The Gandhi scion will first have to find complete acceptability within his party before he takes over from his mother.
New Delhi: From the US, where he is travelling, Rahul Gandhi has sent a strong message to the Congress that he is ready to take over the reins of power from his mother and become the president of the party. Going further, he has made it clear that he would not shy away from becoming the leader of the opposition, from there onwards even perhaps the combined opposition candidate for the prime ministership in 2019.
Rahul, who was so far ambivalent about taking over the control of the Congress from his mother Sonia Gandhi, has listed his priorities, his intentions and his future road map while interacting with students at the prestigious University of California, Berkeley where he delivered a lecture and then took questions.
He said that the process of organisational elections within his party is underway and pointedly said if the party wanted, he was ready to become the president.
Sources here also say that so far Rahul was hesitant to throw his hat in as the combined prime ministerial candidate for the upcoming 2019 general elections since he was ready to take a back seat in favour of Bihar chief minister Nitish Kumar. But with Nitish joining hands with the BJP and forming a government with the party, his chances to lead the opposition are over.
So far it has been Sonia who has been the face of the party when it came to interacting with other opposition leaders, hosting them for meets and presenting a combined front against the BJP. Rahul was neither ready to take on the responsibility nor has the same acceptability amongst opposition leaders as Sonia does.
How and if that will change is still a question mark since Rahul’s leadership qualities have still not been proven – he has not won any state elections for the party and does not enjoy the support his mother does within the party.
But it is clear that he now finds himself ready.

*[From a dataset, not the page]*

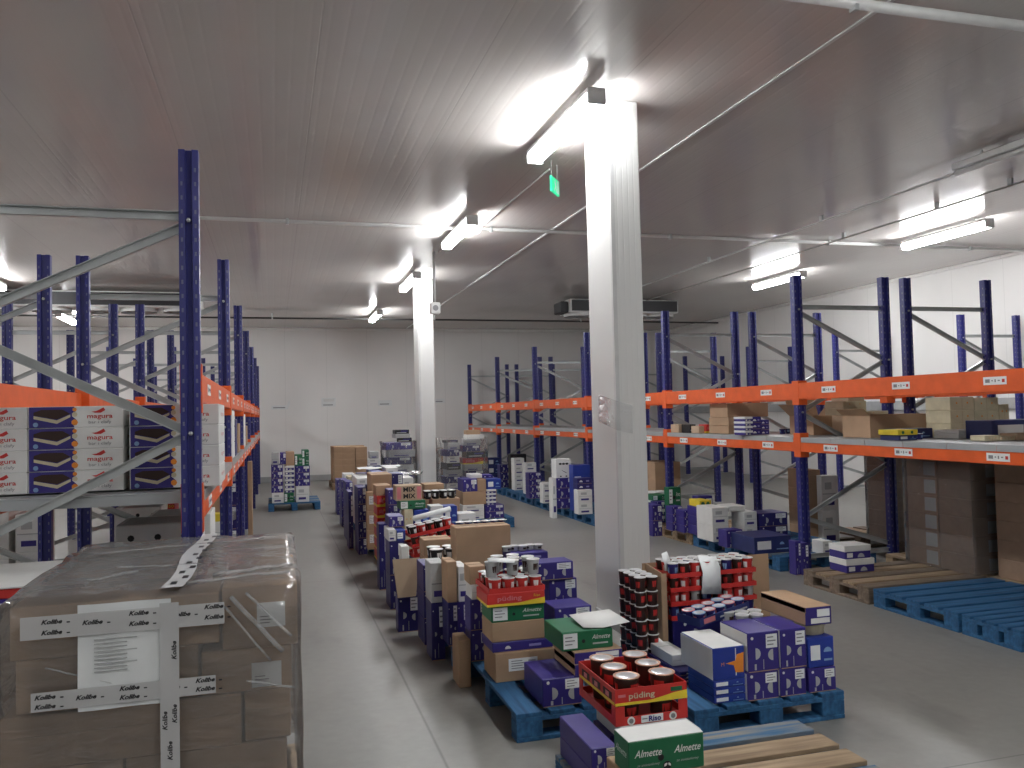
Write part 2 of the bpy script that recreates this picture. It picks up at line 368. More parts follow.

Team Rahul has been working on a strategy to showcase him as the future leader of the Congress, ready to take on the mantle and legacy of the Nehru-Gandhi family; projecting him internationally as a serious political player is part of that strategy.
Rahul’s criticism of his own party leaders saying they had become arrogant and lost the party’s connect with the people before the 2014 elections, which led to a spectacular loss, has not gone down well within the party structure. They feel there are many things he could articulate better.
Rahul’s criticism of Prime Minister Narendra Modi – his policies, his attempts to polarise and divide society, lynchings, the economic slowdown because of demonetiastion and GST – are all seen as calculated to pay back Modi in the same coin. Modi has run down previous Congress governments when on foreign soil, not once but on every occasion when he has been abroad.
As a Congress leader put it,“it is futile of Smriti Irani and Amit Shah to cry foul. If you can’t take the heat, don’t go into the kitchen”. Rahul’s visit and speech at Berkeley drew an immediate response at home from Irani and others from the BJP; the I&B minister held a press conference in which she mocked Gandhi as a “failed dynast.”
It will not be easy for Rahul, however. With first the assembly elections this year and then the general elections in 2019, Rahul has to first win acceptability within his own party, put his state and regional organisations in order, turn them into election machines capable of fighting elections and then find acceptability from the people. The Congress has been continuously losing elections and now needs the crutches of other political parties to take on a resurgent BJP which has a huge amount of resources at its disposal to fight elections.